Im Höhenflug, aber nicht abgehoben
20. November 2010Die glänzenden Umfragewerte beflügelten die Grünen auf ihrem Parteitag in Freiburg - und sie führten zu interessanten Denkanstößen, die weit über die Grenzen der Parteipolitik hinausgehen. Natürlich identifizieren sich die neuen Mitglieder, die den Grünen zurzeit in Scharen zulaufen, mit den grünen Themen, aber das alleine greift als Erklärung zu kurz. Hinzu kommt eine weit verbreitete Unzufriedenheit: In Deutschland vermissen viele Menschen die Möglichkeit, jenseits des Wahlzettels politische Prozesse ernsthaft mitzugestalten. Die Emotionen, die seit Monaten rund um den geplanten Neubau des Stuttgarter Hauptbahnhofs hochschlagen, belegen das deutlich.
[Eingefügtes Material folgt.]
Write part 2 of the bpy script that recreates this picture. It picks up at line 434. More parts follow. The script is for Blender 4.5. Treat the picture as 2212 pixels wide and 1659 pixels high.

Der schwer zu kontrollierende Einfluss großer Konzerne, die Verschwendung von Steuergeldern, gebrochene Wahlversprechen arroganter Politiker - alles das registrieren die Wähler seismographisch genau, und es treibt sie um.
Vor diesem Hintergrund ist es anmaßend, wenn die Regierungsparteien aktiven und kritischen Bürgern eine Blockadehaltung vorwerfen oder den Demonstranten in Stuttgart eine Verhinderungsmentalität. Genau diese Art der Bevormundung lehnen die Grünen ab: Sie selbst sind stets gewachsen an ihren Minderheitenpositionen, und mit ihnen die gesamte Gesellschaft. Dass der Umweltschutz in Deutschland heute weltweit als vorbildlich gilt, ist maßgeblich den Grünen zu verdanken - dafür ertrugen sie jahrelang geduldig Spott und Hohn.
Aufgrund ihrer eigenen Geschichte haben die Grünen eine feine Antenne für Veränderungsprozesse in der Gesellschaft, und gerade jetzt nehmen sie einen solchen wahr: Die deutsche Parteien-Demokratie ist in Teilen hohl und leblos geworden. Sie braucht neue Formen der Bürgerbeteiligung, eine moderne Verbindung der Parlamente zu den außerparlamentarischen Bewegungen, sie muss offener sein für Veränderungen. Diese Botschaft ist weit wichtiger als die Frage, ob die kleinen Grünen nun eine Volkspartei sind – natürlich nicht. Aber sie arbeiten daran, die neuen Strömungen und Ideen aufzugreifen. Und es deutet alles darauf hin, dass sich das im Jahr 2011 in guten Wahlergebnissen niederschlagen wird.